Por: Sergio Dahbar
En estos días agitados, en que el Festival de la Lectura en la Plaza Altamira, organizado por Cultura Chacao, ha traído a la ciudad la alegría de encontrar amigos y disfrutar las conversaciones entre escritores, he recordado a un librero de raza que reapareció por Caracas como un fantasma de otra época, Arturo Garbizu.
Como si aquel librero catalán que le llenó la cabeza de ideas curiosas a los habitantes de Macondo revisitara el paraíso del que alguna vez huyó para regresar a tierras españolas, Arturo Garbizu volvió a ser feliz entre nosotros.
Dejó grandes amigos en Venezuela, pero muchos ciudadanos no reconocen en su impronta adusta, y por momentos desorientada, a uno de los grandes libreros de Caracas de los años setenta, cuando Sábana Grande era una fiesta que no se apagaba nunca.
Los fuegos artificiales de la insurgencia guerrillera tenían un eco singular en la bohemia de sus cafés y restaurantes, de sus librerías y terrazas, que contenían en sus vientres la inminencia de la revolución y el hombre nuevo que venía a cambiar la faz de América Latina. En esa época todo estaba por ocurrir y era más interesante. Siempre la promesa es más grata que la realidad.
La gente luchaba y sufría, leía sus autores entrañables, recuperaba amistades perdidas, discutía por horas, y en algún momento del día se hacía cargo del trabajo político o de sus propias rutinas laborales.
Uno, junto a Cruz del Sur y Suma conformaban un triángulo ineludible de librerías bien dotadas de libros y de libreros, atravesadas por referencias culturales que atraían a la bohemia nacional e internacional como un imán.
Eran librerías, pero tambien algo más: tertulias por donde pasaban escritores y artistas, lectores consumados, paseantes curiosos, y siempre se llevaban un libro o una anécdota.
Todo lo que ocurría en la zona era atractivo. En el mapa de las calles que se alzan al norte del río Guaire, la gente se enamoraba rabiosamente y recitaba textos de poetas malditos, colgaba carne cruda en una galería de arte, pasaba de las acciones insurgentes a las meramente delictivas en cuestión de segundos, bebía alcohol como cosaco y buscaba el origen de todas las cosas en la madrugada, en una marcha peligrosa pero ciertamente ritual que siempre avanzaba hacia el amanecer y concluía en una cama ajena, que ofrecía afecto y horas menguadas de sueño.
Su regreso a Caracas puso cierta distancia con España, donde Garbizu no siempre se sentía a gusto. “Es una sociedad estamental: aquí en un momentito conoces al que hay que conocer, en España yo ingenuo de mí al llegar a Barcelona decía: “¿Dónde hacen tertulia los escritores?” Y nadie me podía contestar esa pregunta, ¿Ves?
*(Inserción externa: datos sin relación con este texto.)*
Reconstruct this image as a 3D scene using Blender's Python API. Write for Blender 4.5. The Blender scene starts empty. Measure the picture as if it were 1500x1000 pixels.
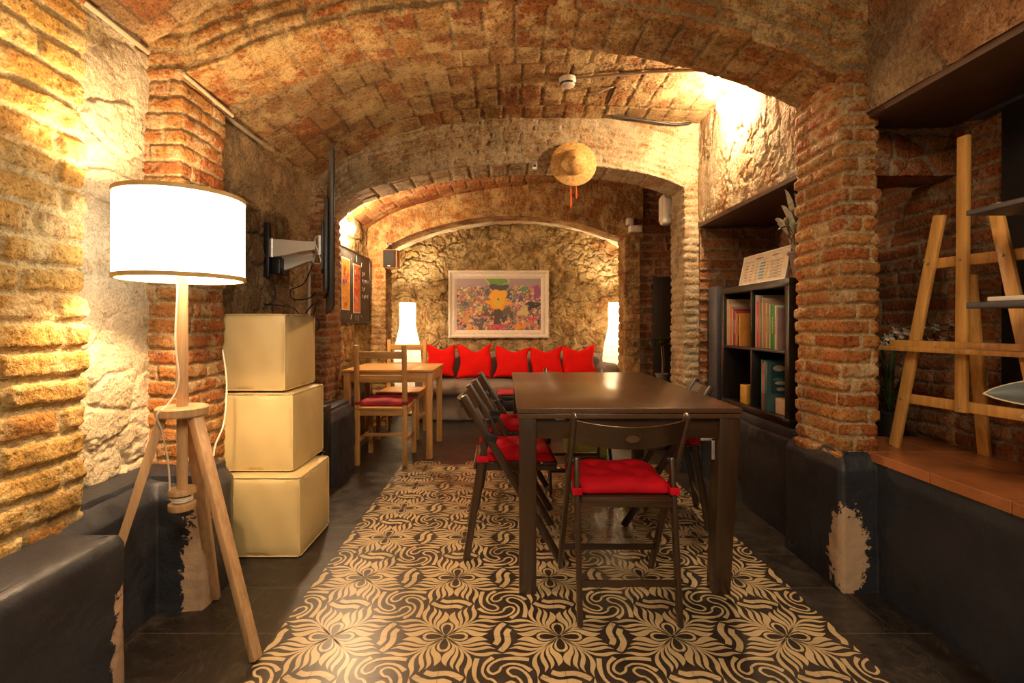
import bpy, bmesh, math, random
import numpy as np
from mathutils import Vector, Matrix
PI = math.pi
random.seed(7)
C = bpy.context.scene.collection
FPX, CX, HY, CAMH = 717.0, 740.0, 474.0, 1.10
def at(px, py, Y):
    return Vector(((px-CX)*Y/FPX, Y, CAMH-(py-HY)*Y/FPX))

# ---------------------------------------------------------------- noise
def fr(x): return x-np.floor(x)
def hsh(i, j, k=0.0): return fr(np.sin(i*127.1+j*311.7+k*74.7)*43758.5453)
def vn(x, y, z):
    i, j, k = np.floor(x), np.floor(y), np.floor(z)
    f, g, h = x-i, y-j, z-k
    f = f*f*(3-2*f); g = g*g*(3-2*g); h = h*h*(3-2*h)
    r = 0
    for a in (0, 1):
        for b in (0, 1):
            for c in (0, 1):
                r = r+hsh(i+a, j+b, k+c)*(f if a else 1-f)*(g if b else 1-g)*(h if c else 1-h)
    return r
def fbm(p, sc, octs=3, off=0.0):
    r, a, t = 0, 1.0, 0
    for o in range(octs):
        q = p*(sc*2**o)+off+17.3*o
        r = r+a*vn(q[..., 0], q[..., 1], q[..., 2]); t += a; a *= .5
    return r/t
def sstep(a, b, x):
    t = np.clip((x-a)/(b-a), 0, 1); return t*t*(3-2*t)
def voro(x, y):
    i, j = np.floor(x), np.floor(y)
    f1 = np.full(x.shape, 9.0); f2 = f1.copy(); idd = np.zeros(x.shape)
    for a in (-1, 0, 1):
        for b in (-1, 0, 1):
            cx, cy = i+a, j+b
            px = cx+.15+.7*hsh(cx, cy, 1.); py = cy+.15+.7*hsh(cx, cy, 2.)
            d = np.hypot(x-px, y-py); h = hsh(cx, cy, 3.)
            m = d < f1
            f2 = np.where(m, f1, np.minimum(f2, d)); idd = np.where(m, h, idd); f1 = np.where(m, d, f1)
    return f1, f2, idd

# ---------------------------------------------------------------- materials
def new_mat(name):
    m = bpy.data.materials.new(name); m.use_nodes = True
    nt = m.node_tree; b = nt.nodes['Principled BSDF']
    return m, nt, b
def N(nt, t, **kw):
    n = nt.nodes.new(t)
    for k, v in kw.items():
        if k in n.inputs: n.inputs[k].default_value = v
        else: setattr(n, k, v)
    return n
def rgba(c): return (c[0], c[1], c[2], 1)
def mixc(nt, fac, a, b, mode='MIX'):
    n = nt.nodes.new('ShaderNodeMix'); n.data_type = 'RGBA'; n.blend_type = mode
    for s, v in ((n.inputs[0], fac), (n.inputs[6], a), (n.inputs[7], b)):
        if hasattr(v, 'links') or isinstance(v, bpy.types.NodeSocket): nt.links.new(v, s)
        elif isinstance(v, (int, float)): s.default_value = v
        else: s.default_value = rgba(v)
    return n.outputs[2]
def ramp(nt, src, stops):
    r = nt.nodes.new('ShaderNodeValToRGB'); nt.links.new(src, r.inputs[0])
    e = r.color_ramp.elements
    while len(e) < len(stops): e.new(.5)
    for q, (p, c) in zip(e, stops):
        q.position = p; q.color = rgba(c) if not isinstance(c, (int, float)) else (c, c, c, 1)
    return r.outputs[0]
def simple(name, col, rough=.5, metal=0., var=.12, scale=30., bump=.0, bscale=200., stretch=(1, 1, 1), coat=0., spec=.5, sheen=0.):
    m, nt, b = new_mat(name)
    tc = N(nt, 'ShaderNodeTexCoord'); mp = N(nt, 'ShaderNodeMapping'); mp.inputs['Scale'].default_value = stretch
    nt.links.new(tc.outputs['Object'], mp.inputs[0])
    no = N(nt, 'ShaderNodeTexNoise', Scale=scale, Detail=4.); nt.links.new(mp.outputs[0], no.inputs['Vector'])
    lo = [max(0, c*(1-var*1.6)) for c in col]; hi = [min(1, c*(1+var)) for c in col]
    nt.links.new(ramp(nt, no.outputs['Fac'], [(.3, lo), (.7, hi)]), b.inputs['Base Color'])
    b.inputs['Roughness'].default_value = rough; b.inputs['Metallic'].default_value = metal
    b.inputs['Specular IOR Level'].default_value = spec
    if coat: b.inputs['Coat Weight'].default_value = coat; b.inputs['Coat Roughness'].default_value = .15
    if sheen: b.inputs['Sheen Weight'].default_value = sheen
    if bump:
        n2 = N(nt, 'ShaderNodeTexNoise', Scale=bscale, Detail=3.); nt.links.new(mp.outputs[0], n2.inputs['Vector'])
        bp = N(nt, 'ShaderNodeBump', Strength=bump, Distance=.002); nt.links.new(n2.outputs['Fac'], bp.inputs['Height'])
        nt.links.new(bp.outputs[0], b.inputs['Normal'])
    return m
def emit(name, col, strength):
    m, nt, b = new_mat(name)
    b.inputs['Base Color'].default_value = rgba(col); b.inputs['Emission Color'].default_value = rgba(col)
    b.inputs['Emission Strength'].default_value = strength
    return m
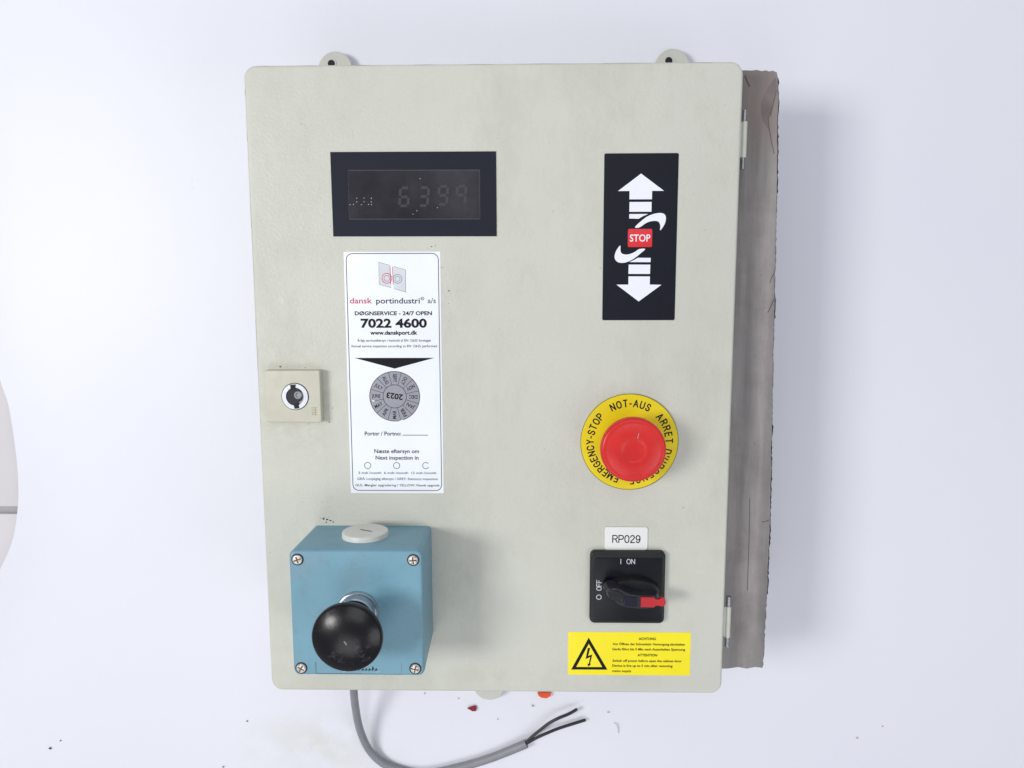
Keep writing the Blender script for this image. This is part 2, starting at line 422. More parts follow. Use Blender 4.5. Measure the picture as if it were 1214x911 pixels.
# far end of the paper (sweeps up) and near end
far = grid[0]; prev = far
for i in range(1, 12):
    ang = math.radians(80*i/11); rr = 500
    row = [bm.verts.new((v.co.x, 700+rr*math.sin(ang), v.co.z+rr*(1-math.cos(ang)))) for v in far]
    for k in range(cols): bm.faces.new((prev[k], prev[k+1], row[k+1], row[k]))
    prev = row
o = link('backdrop_paper', bm, M['paper']); o['kind'] = 'structure'
bm = plate(-1400, 1700, -137.8, 900, -TOP-30, -TOP-6, 2, 1); o = link('table_top', bm, M['table']); o['kind'] = 'structure'
bm = plate(-1400, 1700, -900, -145.5, -TOP-30, -TOP-6, 2, 1); o = link('table_top', bm, M['table']); o['kind'] = 'structure'
bm = plate(-1400, 1700, -145.4, -137.9, -TOP-30, -TOP-12, 1, .2); o = link('table_seam', bm, M['seam']); o['kind'] = 'structure'

# ------------------------------------------------------------------ the control cabinet
cab = bpy.data.objects.new('control_cabinet', None); COL.objects.link(cab); cab.empty_display_size = .05
tag(cab, 'beige electrical control cabinet lying on white paper, door fitted with display, stickers and buttons', 'control cabinet')
bm = bmesh.new(); bm = plate(-190, 190, -253.6, 253.6, -14, 0, 9.5, 2.2, bm, n=10, steps=5)
link('door', bm, M['door'], cab)
link('door_gasket', plate(-184, 184, -247, 247, -17.5, -14.2, 8, .3), M['gasket'], cab)
bm = plate(-183, 183, -246, 246, -TOP+3, -17.7, 8, 1.5)
body = link('body', bm, M['door'], cab)

# grey board with torn black foam, sticking out on the right
top = [(197.6, 254.9), (203.6, 254.8), (208.2, 255.4), (212.3, 254.4), (215.5, 255.0), (218.2, 254.1), (220.9, 254.7), (224.2, 253.4)]
right = [(225.9, 249.5), (226.2, 241.2), (226.7, 231.6), (226.9, 212.2), (228.1, 179.4), (229.1, 139.6), (230.3, 78.5), (231.8, 8.8), (233.7, -70.2), (234.6, -129.3), (234.4, -189.9), (233.7, -245.6)]
rr_ = []
for a, b in zip(right, right[1:]):
    m = max(1, int(abs(a[1]-b[1])/2.2))
    for i in range(m):
        t = i/m; rr_.append((a[0]+(b[0]-a[0])*t, a[1]+(b[1]-a[1])*t))
rr_.append(right[-1])
rr_ = [(x+noise.noise(Vector((y*.05, 0, 0)))*.5+random.uniform(-.22, .22)-.5, y) for x, y in rr_]
bot = [(226.4, -244.9), (219.1, -246.5), (211.7, -245.0), (202.2, -246.6), (183.4, -246.4)]
outline = [(183.4, 254.9)]+top+rr_+bot
board = link('side_board', prism(outline, -32.5, -29), M['board'], cab, smooth=False)
board['label'] = 'smeared grey board with a torn black foam edge along the right side'
fo = []
for x, y in top: fo.append((x+random.uniform(-.3, .3), y+random.choice((0, .3, .8, 1.2))))
for x, y in rr_:
    amp = 1.0 if (y > 160 or -180 < y < -30 or 60 < y < 80) else .45
    fo.append((x+1.15+(.5+.5*noise.noise(Vector((y*.11, 3, 0))))*amp+random.random()**2*amp*.7, y))
for x, y in bot[:-1]: fo.append((x+random.uniform(-.5, .5), y-random.uniform(.2, 1.2)))
link('foam_backing', prism([(183.5, 255.2)]+fo+[(183.5, -246.6)], -58, -32.6), M['foam'], board, smooth=False)
sm = [(223.2, 249.7), (216.4, 239.6), (212.5, 230.8), (212.8, 223.1), (214.8, 216.1), (220.0, 208.3), (219.0, 217.9), (221.2, 220.5), (222.8, 228.1), (224.2, 235.8), (224.6, 243.4)]
sm = [(p.x, p.y) for p in smoothpath([(x, y) for x, y in sm], 4, True)] if False else sm
link('dark_smear', prism(sm, -29.05, -28.93), M['smear'], board, smooth=False)
for p, w_ in (([(218.6, 219.9), (220.2, 209.0), (222.0, 201.2), (224.7, 190.9)], .5), ([(216.1, -92.3), (216.8, -129.4), (217.1, -174.7)], .45),
    ([(199.1, 251.0), (201.3, 245.9), (203.3, 242.6)], 1.0), ([(227, -114), (231, -113), (233, -112)], .6), ([(224.6, 240), (222, 228), (220, 221)], .4),
    ([(229.5, 98), (226.5, 92), (225.5, 88)], .5), ([(229.5, 75), (226.5, 68), (224.8, 64)], .6)):
    link('crease_mark', strip(p, w_, -29.05, -28.85), M['crack'], board, smooth=False)
bm = bmesh.new()
for _ in range(14):
    lathe([(random.uniform(.2, .55), -29.05), (.2, -28.85)], random.uniform(202, 228), random.uniform(-235, 235), 6, bm)
link('dirt_specks', bm, M['crack'], board, smooth=False)['kind'] = 'stuff'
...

Al final descubrí que se reúnen una vez al mes en un restorán en un reservado, no vaya ser que alguien escuche de lo que están hablando, ¿Ves?’’.
Lo entrevisté para la revista El Librero, como quien encuentra una figura emblemática de un oficio y una relación con los libros. Le pregunté por el futuro de los libros.
“Lo veo incierto. Por lo menos en el sentido de las librerías como nosotros las entendemos y las queremos. En este momento curiosamente veo que se abren nuevas librerías, cosa que me llama la atención por el valor que supone eso. Ahora, también sucede que reviso esas librerías, ojeo esas estanterías y veo que en realidad pues casi no son librerías. En el sentido en que están tan limitadas, la oferta de las cosas es tan restringida…’’
Lo más interesante me lo dijo al final. “¿Sabes un problema que tengo ya en lo personal con las librerías ahora? Que yo entro a una librería y me siento como eunuco en burdel’’.
De alguna forma, aunque podía resumar cierta melancolía por otras épocas, sentí que era feliz otra vez en Caracas. Como esos libros que reencontramos y que al abrirlos son capaces de evocar la vida entera.